--- Request ---
Everything from the line containing "Write the bpy" through the line containing "from mathutils import Vector, Matrix" must be quoted exactly; everything else is left out.
+ + + +
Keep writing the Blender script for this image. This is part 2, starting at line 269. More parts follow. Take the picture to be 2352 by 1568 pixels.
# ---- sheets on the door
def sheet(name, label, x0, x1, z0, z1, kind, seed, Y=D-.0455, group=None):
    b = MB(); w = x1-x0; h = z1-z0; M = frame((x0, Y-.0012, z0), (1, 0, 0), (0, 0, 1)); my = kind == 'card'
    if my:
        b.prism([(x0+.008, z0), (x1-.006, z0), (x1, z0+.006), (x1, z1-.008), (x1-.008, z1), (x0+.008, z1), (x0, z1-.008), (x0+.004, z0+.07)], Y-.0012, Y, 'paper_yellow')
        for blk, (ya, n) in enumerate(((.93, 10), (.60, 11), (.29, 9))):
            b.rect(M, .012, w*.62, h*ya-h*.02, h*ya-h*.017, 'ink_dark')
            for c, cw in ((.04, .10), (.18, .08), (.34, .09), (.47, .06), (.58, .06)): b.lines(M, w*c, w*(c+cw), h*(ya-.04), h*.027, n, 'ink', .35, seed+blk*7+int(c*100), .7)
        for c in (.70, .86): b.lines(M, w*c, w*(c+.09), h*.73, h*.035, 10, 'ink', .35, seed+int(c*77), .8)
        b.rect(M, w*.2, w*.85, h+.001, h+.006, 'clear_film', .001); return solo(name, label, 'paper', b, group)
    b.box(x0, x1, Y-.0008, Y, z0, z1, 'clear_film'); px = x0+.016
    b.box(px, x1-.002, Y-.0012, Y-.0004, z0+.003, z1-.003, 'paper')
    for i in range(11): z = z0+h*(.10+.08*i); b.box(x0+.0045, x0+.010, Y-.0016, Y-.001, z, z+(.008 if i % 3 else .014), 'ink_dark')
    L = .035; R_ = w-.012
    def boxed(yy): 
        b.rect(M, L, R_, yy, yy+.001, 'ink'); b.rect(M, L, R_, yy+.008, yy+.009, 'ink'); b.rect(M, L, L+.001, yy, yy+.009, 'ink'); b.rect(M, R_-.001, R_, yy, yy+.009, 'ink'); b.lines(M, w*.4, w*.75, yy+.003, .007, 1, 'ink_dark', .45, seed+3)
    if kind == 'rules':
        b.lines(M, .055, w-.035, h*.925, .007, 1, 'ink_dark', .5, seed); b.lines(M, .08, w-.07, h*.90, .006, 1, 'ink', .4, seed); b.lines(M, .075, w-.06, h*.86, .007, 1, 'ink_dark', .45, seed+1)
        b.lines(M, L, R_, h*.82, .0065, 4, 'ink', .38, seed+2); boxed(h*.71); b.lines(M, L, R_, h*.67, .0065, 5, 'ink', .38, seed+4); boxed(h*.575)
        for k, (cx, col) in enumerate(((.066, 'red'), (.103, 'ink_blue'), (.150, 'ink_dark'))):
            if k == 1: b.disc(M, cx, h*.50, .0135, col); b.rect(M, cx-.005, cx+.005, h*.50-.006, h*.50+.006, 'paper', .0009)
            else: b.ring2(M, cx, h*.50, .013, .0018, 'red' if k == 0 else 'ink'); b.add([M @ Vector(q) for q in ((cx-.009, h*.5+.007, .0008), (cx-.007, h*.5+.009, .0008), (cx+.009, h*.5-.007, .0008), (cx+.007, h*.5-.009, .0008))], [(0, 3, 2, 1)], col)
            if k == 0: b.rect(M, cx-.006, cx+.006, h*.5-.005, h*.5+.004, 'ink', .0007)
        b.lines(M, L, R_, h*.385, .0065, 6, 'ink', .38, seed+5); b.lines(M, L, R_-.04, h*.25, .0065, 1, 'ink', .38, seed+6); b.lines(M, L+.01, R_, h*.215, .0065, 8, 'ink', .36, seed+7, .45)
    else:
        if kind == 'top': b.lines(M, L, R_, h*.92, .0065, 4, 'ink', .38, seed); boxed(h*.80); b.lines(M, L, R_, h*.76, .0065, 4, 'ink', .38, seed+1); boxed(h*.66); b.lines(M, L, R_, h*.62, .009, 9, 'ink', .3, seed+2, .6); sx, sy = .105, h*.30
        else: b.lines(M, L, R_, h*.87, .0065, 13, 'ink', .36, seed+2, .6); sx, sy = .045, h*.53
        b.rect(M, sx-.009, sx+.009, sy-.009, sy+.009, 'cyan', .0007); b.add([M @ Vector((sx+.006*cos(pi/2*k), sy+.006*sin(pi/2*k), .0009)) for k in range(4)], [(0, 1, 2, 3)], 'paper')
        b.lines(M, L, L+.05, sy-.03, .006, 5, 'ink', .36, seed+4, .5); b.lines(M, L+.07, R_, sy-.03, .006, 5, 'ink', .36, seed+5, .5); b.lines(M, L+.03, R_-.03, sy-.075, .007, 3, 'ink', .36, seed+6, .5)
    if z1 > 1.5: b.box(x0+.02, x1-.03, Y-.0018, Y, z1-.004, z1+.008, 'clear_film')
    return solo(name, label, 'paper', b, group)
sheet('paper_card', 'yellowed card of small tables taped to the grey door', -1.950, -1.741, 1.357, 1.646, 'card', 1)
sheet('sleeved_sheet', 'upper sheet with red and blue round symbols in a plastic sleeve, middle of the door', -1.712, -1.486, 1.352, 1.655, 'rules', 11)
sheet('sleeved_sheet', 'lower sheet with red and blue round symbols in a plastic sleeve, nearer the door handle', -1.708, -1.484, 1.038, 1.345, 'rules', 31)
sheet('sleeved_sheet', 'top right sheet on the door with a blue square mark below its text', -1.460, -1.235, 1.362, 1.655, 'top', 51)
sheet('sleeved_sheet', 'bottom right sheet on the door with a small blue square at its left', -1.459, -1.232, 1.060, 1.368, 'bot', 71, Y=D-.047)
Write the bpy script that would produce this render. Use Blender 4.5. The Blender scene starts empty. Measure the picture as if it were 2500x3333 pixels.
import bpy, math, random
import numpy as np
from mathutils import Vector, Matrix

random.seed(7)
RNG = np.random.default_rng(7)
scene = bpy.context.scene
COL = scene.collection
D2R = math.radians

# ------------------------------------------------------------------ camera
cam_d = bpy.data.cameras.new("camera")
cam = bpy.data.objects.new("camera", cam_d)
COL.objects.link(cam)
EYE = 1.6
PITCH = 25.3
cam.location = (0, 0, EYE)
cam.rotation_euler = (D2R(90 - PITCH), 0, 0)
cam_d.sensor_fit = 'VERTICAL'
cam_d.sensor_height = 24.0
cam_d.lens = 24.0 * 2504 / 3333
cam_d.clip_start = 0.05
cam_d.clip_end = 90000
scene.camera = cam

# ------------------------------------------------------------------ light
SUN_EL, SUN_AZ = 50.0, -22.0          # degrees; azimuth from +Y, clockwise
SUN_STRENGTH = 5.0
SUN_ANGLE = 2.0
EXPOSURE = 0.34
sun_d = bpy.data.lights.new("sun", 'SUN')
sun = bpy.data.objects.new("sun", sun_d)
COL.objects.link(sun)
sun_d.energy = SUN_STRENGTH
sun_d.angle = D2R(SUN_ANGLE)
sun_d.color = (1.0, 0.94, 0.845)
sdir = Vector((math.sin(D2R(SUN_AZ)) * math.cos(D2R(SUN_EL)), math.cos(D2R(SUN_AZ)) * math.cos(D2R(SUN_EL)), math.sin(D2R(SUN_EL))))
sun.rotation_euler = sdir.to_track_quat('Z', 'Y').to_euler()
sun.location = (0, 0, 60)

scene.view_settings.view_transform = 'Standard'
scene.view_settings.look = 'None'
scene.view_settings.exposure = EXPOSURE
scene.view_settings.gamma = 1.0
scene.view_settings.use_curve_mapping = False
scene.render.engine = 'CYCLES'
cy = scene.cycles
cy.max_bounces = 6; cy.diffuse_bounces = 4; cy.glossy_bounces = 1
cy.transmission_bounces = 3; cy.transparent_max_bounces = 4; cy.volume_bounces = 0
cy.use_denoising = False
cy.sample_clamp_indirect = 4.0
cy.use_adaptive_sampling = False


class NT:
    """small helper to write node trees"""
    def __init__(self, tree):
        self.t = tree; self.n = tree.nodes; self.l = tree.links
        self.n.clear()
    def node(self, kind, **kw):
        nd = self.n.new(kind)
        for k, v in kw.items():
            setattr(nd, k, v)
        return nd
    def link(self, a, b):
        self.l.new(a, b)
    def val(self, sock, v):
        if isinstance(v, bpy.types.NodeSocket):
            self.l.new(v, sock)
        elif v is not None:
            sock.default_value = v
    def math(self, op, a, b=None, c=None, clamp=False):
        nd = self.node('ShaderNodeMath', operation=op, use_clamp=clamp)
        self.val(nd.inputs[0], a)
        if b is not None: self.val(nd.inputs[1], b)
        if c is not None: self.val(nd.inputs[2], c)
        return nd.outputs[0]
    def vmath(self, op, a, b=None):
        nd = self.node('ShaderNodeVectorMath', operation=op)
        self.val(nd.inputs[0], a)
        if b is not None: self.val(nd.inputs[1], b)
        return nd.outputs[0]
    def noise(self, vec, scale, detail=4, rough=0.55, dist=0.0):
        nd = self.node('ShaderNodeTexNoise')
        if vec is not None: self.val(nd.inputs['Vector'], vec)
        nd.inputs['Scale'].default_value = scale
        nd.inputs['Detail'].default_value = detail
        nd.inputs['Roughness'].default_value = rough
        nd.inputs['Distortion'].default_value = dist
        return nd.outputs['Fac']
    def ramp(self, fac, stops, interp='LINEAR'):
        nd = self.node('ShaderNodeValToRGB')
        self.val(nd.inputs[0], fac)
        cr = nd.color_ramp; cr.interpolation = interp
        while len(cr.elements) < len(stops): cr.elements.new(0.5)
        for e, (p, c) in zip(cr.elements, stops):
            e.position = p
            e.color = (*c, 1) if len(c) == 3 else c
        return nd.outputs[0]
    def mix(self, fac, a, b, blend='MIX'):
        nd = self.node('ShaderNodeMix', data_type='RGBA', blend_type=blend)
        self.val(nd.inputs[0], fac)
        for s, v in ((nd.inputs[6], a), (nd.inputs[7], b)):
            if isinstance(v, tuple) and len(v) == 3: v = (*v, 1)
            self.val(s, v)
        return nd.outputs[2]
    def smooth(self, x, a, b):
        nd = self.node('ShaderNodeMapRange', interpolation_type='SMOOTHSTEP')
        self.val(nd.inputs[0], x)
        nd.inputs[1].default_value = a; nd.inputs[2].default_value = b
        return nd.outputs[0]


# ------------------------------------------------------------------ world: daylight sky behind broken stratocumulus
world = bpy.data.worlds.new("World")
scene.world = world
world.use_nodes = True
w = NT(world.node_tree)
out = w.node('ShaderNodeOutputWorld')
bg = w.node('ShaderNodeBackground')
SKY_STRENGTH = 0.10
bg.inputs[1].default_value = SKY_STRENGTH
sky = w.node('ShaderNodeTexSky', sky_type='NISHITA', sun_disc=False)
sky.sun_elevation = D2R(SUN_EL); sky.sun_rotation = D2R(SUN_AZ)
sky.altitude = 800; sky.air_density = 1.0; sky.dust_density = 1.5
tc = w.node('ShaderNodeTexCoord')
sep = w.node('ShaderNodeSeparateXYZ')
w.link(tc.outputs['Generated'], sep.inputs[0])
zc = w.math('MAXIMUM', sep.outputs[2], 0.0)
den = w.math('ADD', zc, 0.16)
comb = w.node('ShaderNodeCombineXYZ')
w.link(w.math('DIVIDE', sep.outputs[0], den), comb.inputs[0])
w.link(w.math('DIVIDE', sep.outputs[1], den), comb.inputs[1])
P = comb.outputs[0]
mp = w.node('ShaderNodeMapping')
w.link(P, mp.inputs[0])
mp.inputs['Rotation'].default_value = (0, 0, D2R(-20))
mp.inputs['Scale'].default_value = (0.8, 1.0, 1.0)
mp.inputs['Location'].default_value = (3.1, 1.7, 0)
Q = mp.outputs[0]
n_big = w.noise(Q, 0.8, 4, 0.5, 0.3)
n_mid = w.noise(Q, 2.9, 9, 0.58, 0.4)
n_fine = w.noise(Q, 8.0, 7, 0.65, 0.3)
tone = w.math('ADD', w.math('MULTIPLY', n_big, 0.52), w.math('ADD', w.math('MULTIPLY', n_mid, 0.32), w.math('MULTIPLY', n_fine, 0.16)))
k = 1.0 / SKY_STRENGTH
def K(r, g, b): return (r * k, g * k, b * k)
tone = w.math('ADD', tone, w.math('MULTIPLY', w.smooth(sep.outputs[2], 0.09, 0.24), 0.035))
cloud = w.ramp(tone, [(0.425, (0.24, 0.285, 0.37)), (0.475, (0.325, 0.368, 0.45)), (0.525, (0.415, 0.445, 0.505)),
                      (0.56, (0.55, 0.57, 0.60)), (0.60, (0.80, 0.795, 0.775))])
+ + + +
--- Answer ---
Write the bpy script that would produce this render. Use Blender 4.5. The Blender scene starts empty. Measure the picture as if it were 2500x3333 pixels.
import bpy, math, random
import numpy as np
from mathutils import Vector, Matrix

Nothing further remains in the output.